Die Frage, ob den Beklagten der Beweis gelungen ist, für die erforderliche Verwahrung und Beaufsichtigung gesorgt zu haben, kann daher erst beurteilt werden, wenn nähere Feststellungen über die Eigenschaften der Hündin und deren Verhalten außerhalb der Liegenschaft gegenüber ihm fremden Menschen und Hunden getroffen wurden.

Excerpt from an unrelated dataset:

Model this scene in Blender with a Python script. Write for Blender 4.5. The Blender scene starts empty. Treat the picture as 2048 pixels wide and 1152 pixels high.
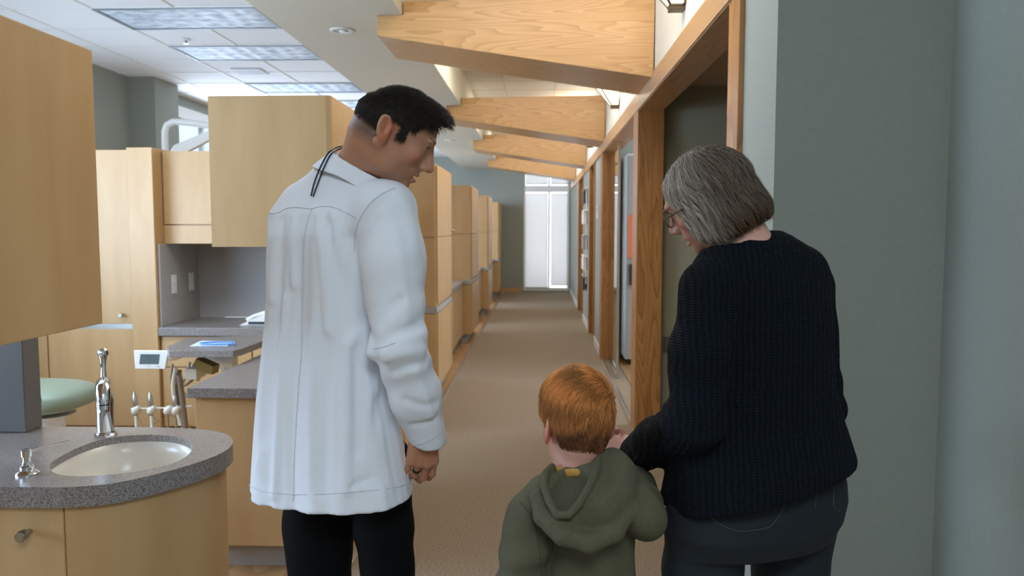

Den Rekursausführungen, die Erstbeklagte hafte schon deshalb nicht, weil sie die Hündin an diesem Tag dem Zweitbeklagten zur Verwahrung überlassen habe und die Eignung des Zweitbeklagten zur ordnungsgemäßen Verwahrung der Hündin außer Zweifel stehe, ist zu erwidern, daß es Sache der Erstbeklagten wäre, zu behaupten und zu beweisen, die Verwahrung der Hündin einer geeigneten Person anvertraut zu haben. Ein derartiges Vorbringen hat die Erstbeklagte bisher nicht erstattet, zumal sie in erster Instanz bestritt, Halterin der Hündin zu sein. Bemerkt sei, daß die von Reischauer aaO, Rz 8 offenbar vertretene Ansicht, bei Haftung eines Halters hafte der andere auf alle Fälle ebenfalls solidarisch, nicht geteilt wird. Diese Ansicht steht mit der Rechtsprechung in Widerspruch (SZ 35/45, SZ 55/62 ua).

Die Sache erweist sich daher - wenn auch aus anderen als vom Berufungsgericht angeführten Gründen - als nicht spruchreif, weshalb dem Rekurs im Ergebnis ein Erfolg zu versagen war. Die vom Berufungsgericht aufgetragene Verfahrensergänzung über die Schadenshöhe wird nur erforderlich sein, falls das ergänzende Verfahren eine Haftung zumindest eines der Beklagten ergibt. In diesem Fall wird es auch erforderlich sein, zur Frage der Berechtigung des Feststellungsbegehrens Feststellungen zu treffen. Der Kostenvorbehalt beruht auf § 52 ZPO.